Sunday, November 11, 2012

The value of haptic pronunciation teaching

Clip art: Clker
 How would you convince your students or colleagues as to the advantages of going "haptic?" Now assuming that the list of features in the recent blogpost doesn't quite do the job, what will work? We know that getting a learner or instructor new to the idea to come along with us and experience a couple of the protocols in a demonstration is best, but, at least up to now that has required that one of us be physically present to lead that experiential introduction. Ultimately, to get the word out, the appeal or "pitch" must be delivered by video.

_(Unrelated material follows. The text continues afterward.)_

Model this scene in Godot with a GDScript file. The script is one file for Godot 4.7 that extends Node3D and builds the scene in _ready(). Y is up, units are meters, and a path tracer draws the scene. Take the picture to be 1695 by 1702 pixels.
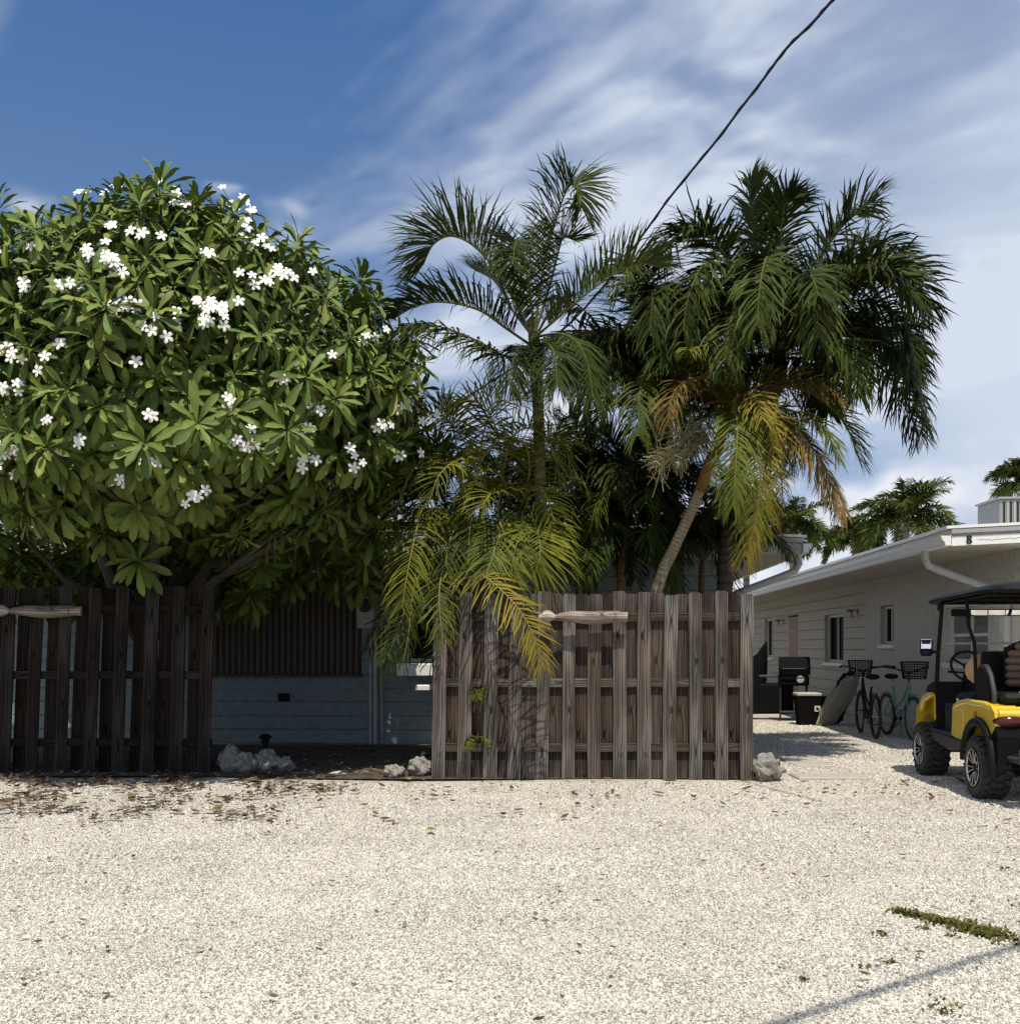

Research by Usher of Tel Aviv University's  and colleagues, summarized by Science Daily, suggests something of the way to do that. (The catchy title of the SD summary: "Going With Your Gut Feeling: Intuition Alone Can Guide Right Choice, Study Suggests.") Subjects were required to watch a fast moving video focusing on two alternative products or actions, presented with no clear logical, linear or conceptual organization, and then asked to quickly pick one, in effect using their "intuitions." What they found was that judgments were amazingly accurate, the better alternative being selected. The point being that perception of value goes on in very complex ways, in addition to careful, conscious calculation. (Subsequent research will apparently further examine just where and how in the brain that happens.)

Clip art: Clker
I have been using the model of the short (6-minute or so), high-impact TED talk for sometime now in trying to develop a new approach to introducing EHIEP, one that "moves" the viewer, in several senses. Preliminary efforts have met with some limited success. The key is to present the viewer with a (seemingly unordered) set of images that produce an immediate, less conscious response of high quality and value, not simply a reasoned, thoughtful, metacognitive assessment. Here is a great 4-minute promotion of TED 2012, A taste of TED, that does it very well, not surprisingly. A little more work to do before I audition for TED, but will post a "TED-wanabee" video here for your "gut reaction"---once I get one that feels right.